Give, as a bare number, the count of lines that contain the word "scene".
====== THE INPUT
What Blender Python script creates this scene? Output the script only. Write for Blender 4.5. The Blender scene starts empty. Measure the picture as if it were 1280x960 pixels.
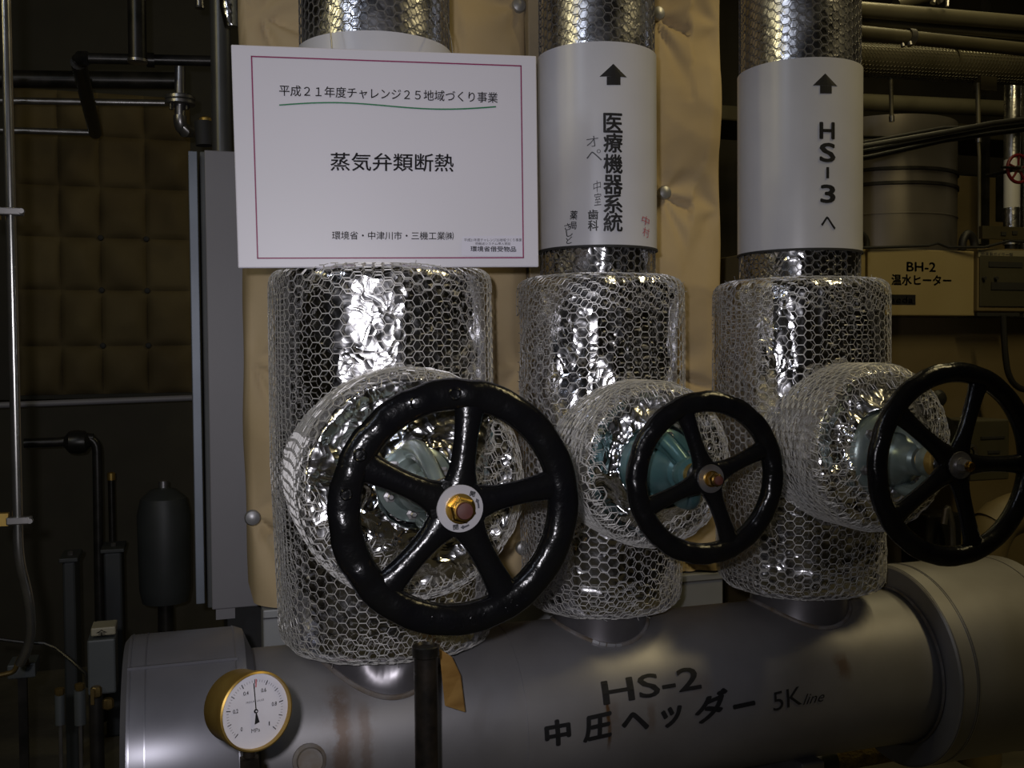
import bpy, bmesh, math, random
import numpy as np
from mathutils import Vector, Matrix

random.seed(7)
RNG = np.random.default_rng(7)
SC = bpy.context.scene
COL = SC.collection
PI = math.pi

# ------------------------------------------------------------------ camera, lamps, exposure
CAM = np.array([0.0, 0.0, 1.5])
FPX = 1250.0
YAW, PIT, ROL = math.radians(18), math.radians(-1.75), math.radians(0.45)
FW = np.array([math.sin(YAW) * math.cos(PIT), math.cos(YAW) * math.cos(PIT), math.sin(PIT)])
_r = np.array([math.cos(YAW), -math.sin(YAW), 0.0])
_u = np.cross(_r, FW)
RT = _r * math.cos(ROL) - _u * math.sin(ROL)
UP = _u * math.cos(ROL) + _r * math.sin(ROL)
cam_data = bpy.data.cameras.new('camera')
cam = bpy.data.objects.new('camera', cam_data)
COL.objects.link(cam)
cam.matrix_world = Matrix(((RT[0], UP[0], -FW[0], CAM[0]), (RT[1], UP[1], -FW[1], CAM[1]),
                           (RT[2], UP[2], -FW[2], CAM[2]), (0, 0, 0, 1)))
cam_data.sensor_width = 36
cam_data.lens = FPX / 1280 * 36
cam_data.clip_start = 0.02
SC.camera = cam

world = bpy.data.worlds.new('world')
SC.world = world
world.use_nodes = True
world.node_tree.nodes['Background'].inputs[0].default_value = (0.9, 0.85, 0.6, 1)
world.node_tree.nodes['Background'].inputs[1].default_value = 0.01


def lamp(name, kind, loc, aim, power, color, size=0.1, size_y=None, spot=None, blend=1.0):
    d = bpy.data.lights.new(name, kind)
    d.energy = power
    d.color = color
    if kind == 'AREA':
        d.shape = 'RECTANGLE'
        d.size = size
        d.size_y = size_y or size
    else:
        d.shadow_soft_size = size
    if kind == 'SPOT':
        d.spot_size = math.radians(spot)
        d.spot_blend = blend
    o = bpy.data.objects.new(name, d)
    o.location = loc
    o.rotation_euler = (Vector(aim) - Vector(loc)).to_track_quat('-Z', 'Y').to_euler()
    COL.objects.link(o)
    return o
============
====== THE INPUT
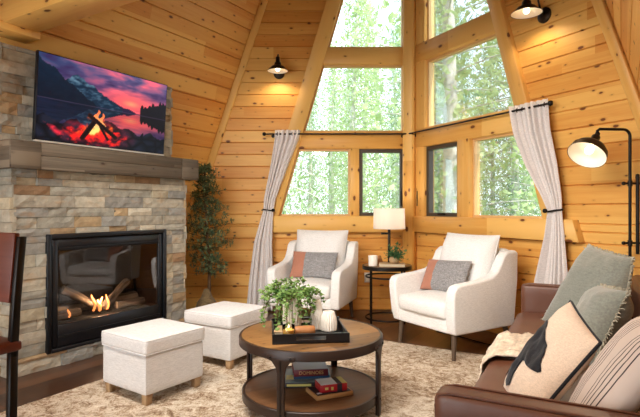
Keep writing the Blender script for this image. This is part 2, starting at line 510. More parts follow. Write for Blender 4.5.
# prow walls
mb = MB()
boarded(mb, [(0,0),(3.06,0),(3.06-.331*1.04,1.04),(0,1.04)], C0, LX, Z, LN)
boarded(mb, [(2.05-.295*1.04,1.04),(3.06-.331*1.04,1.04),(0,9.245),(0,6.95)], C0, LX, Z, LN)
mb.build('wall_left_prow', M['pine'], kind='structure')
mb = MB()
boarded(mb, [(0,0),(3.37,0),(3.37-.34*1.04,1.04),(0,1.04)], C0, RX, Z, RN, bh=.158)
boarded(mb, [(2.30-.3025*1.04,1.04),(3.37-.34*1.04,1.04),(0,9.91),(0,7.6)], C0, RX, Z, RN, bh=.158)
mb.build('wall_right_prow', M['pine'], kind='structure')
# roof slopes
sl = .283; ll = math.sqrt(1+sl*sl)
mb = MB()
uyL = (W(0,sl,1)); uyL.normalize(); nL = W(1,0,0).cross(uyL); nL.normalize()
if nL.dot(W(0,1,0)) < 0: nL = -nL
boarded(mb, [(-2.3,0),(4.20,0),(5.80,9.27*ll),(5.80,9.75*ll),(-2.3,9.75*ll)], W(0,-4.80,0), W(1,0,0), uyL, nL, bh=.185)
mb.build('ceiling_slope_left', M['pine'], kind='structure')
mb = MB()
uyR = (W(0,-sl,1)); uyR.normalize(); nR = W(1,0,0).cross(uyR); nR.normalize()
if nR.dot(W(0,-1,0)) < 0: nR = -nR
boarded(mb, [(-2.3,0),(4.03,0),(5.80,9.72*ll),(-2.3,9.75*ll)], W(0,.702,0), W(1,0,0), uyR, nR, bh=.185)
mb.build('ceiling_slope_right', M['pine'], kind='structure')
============
====== THE INPUT
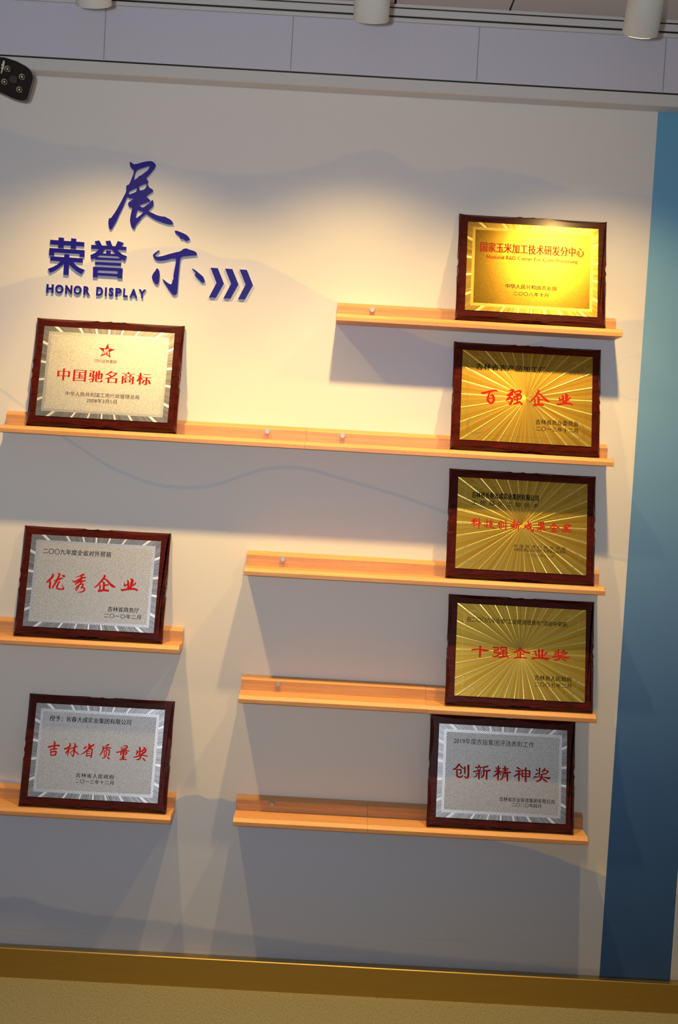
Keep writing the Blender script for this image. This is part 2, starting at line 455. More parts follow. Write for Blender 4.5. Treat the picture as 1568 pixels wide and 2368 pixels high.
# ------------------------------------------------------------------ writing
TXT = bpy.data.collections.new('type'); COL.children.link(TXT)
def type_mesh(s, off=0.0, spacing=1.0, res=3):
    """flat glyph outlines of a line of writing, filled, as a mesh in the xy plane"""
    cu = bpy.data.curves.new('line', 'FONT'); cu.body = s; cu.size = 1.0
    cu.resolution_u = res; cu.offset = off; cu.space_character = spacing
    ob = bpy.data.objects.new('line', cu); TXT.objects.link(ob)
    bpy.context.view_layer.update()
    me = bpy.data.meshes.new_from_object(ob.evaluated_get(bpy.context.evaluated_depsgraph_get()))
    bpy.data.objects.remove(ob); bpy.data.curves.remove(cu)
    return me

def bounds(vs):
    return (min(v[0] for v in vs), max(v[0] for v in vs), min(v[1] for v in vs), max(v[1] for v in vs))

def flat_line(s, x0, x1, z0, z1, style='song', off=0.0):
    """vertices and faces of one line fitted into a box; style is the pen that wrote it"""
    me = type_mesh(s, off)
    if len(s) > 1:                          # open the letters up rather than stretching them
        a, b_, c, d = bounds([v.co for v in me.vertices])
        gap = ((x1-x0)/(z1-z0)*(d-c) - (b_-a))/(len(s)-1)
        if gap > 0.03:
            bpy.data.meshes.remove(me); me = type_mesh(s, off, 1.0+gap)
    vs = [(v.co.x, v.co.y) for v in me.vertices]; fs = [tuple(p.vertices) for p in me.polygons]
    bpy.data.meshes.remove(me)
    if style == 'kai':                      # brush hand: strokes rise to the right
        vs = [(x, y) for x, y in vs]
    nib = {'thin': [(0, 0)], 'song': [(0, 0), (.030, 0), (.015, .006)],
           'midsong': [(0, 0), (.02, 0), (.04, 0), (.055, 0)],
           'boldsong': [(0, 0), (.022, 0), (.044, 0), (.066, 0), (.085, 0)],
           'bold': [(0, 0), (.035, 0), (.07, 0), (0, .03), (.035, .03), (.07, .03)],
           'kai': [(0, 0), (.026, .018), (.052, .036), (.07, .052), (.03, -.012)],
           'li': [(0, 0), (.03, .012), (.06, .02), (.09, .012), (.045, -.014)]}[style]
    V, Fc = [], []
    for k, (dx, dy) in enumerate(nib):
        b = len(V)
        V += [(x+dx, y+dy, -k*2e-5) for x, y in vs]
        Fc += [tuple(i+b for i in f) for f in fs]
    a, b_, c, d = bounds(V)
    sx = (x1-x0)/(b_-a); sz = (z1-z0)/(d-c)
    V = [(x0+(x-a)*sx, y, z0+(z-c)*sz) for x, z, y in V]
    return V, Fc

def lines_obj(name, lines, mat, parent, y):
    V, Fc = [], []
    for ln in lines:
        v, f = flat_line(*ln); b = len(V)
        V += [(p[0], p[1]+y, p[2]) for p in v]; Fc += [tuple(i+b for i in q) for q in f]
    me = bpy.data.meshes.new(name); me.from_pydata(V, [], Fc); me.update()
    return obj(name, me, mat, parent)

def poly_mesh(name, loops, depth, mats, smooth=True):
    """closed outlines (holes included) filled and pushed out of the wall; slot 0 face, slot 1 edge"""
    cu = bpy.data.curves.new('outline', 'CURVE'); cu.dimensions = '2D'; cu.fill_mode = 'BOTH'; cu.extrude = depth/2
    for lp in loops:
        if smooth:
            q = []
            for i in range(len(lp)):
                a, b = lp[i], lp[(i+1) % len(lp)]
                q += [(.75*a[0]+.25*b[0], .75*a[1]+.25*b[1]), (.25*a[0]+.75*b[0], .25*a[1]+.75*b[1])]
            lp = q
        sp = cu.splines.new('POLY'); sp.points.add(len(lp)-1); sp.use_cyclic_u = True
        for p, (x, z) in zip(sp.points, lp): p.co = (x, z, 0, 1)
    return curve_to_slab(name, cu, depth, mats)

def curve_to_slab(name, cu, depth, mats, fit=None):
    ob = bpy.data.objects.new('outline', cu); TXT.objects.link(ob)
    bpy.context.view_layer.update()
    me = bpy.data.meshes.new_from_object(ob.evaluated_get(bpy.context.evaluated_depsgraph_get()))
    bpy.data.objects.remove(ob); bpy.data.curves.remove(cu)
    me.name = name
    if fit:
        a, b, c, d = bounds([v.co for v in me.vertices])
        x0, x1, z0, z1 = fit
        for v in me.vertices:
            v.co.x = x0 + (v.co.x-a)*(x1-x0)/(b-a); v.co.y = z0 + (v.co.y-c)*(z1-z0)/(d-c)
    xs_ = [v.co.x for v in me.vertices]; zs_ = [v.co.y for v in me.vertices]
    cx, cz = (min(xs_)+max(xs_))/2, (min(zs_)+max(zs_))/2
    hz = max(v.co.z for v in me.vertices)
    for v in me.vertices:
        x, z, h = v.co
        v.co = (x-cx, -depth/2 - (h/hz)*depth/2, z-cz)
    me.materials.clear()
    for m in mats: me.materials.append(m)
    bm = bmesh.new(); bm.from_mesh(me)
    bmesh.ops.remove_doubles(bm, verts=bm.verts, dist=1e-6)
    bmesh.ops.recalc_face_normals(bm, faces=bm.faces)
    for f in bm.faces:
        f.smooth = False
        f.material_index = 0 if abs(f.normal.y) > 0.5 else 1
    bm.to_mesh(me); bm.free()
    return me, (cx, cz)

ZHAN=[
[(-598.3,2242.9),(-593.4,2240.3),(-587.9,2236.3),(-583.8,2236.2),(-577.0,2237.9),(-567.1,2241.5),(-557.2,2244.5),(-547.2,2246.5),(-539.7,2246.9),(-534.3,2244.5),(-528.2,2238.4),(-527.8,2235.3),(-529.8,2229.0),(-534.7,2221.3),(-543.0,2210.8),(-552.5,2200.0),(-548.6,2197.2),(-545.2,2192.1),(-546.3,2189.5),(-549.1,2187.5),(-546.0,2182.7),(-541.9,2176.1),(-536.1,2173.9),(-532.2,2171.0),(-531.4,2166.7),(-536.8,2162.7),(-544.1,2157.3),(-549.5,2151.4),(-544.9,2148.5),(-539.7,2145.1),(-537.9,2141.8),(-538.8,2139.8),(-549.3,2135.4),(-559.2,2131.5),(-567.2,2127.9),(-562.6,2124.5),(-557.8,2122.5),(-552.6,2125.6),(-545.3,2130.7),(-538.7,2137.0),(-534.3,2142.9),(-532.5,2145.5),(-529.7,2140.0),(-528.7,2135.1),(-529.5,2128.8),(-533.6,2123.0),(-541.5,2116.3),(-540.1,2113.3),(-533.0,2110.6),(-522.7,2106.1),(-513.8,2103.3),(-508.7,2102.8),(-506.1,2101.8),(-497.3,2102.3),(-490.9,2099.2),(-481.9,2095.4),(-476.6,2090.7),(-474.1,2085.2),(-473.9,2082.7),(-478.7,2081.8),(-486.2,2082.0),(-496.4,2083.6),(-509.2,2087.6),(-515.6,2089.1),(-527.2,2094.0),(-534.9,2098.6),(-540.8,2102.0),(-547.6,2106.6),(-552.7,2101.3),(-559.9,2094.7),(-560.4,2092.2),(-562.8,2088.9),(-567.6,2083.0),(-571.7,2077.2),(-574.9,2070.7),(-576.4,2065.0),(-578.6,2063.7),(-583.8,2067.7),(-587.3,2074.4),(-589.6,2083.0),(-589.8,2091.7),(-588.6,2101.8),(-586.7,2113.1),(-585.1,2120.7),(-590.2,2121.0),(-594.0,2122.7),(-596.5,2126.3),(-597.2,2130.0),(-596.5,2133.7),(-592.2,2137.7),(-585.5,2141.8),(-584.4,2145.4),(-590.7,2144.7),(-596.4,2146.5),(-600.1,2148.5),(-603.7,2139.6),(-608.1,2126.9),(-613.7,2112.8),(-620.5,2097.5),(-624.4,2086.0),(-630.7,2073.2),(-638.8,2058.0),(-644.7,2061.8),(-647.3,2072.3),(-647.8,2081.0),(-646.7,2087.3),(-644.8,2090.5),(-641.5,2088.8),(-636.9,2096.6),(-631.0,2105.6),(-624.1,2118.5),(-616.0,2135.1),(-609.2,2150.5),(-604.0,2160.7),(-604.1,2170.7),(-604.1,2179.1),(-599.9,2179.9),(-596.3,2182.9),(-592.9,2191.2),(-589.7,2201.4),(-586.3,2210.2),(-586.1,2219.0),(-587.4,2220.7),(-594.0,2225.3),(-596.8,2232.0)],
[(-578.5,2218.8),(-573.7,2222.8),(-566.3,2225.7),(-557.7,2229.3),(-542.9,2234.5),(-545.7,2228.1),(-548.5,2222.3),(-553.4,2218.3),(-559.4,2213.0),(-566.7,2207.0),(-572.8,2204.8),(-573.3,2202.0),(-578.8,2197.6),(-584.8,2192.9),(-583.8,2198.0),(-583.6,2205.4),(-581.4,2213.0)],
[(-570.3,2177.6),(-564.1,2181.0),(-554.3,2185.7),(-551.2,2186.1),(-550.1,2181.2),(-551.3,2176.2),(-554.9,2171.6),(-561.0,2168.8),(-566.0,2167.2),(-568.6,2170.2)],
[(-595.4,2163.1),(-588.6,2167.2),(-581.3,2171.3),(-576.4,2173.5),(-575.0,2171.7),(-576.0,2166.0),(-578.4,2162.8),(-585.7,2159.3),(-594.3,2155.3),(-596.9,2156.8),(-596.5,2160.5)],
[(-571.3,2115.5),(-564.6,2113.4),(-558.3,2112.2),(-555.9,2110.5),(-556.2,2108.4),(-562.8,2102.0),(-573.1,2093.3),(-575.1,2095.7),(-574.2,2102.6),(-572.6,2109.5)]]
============
EXERCISE ANSWER — 2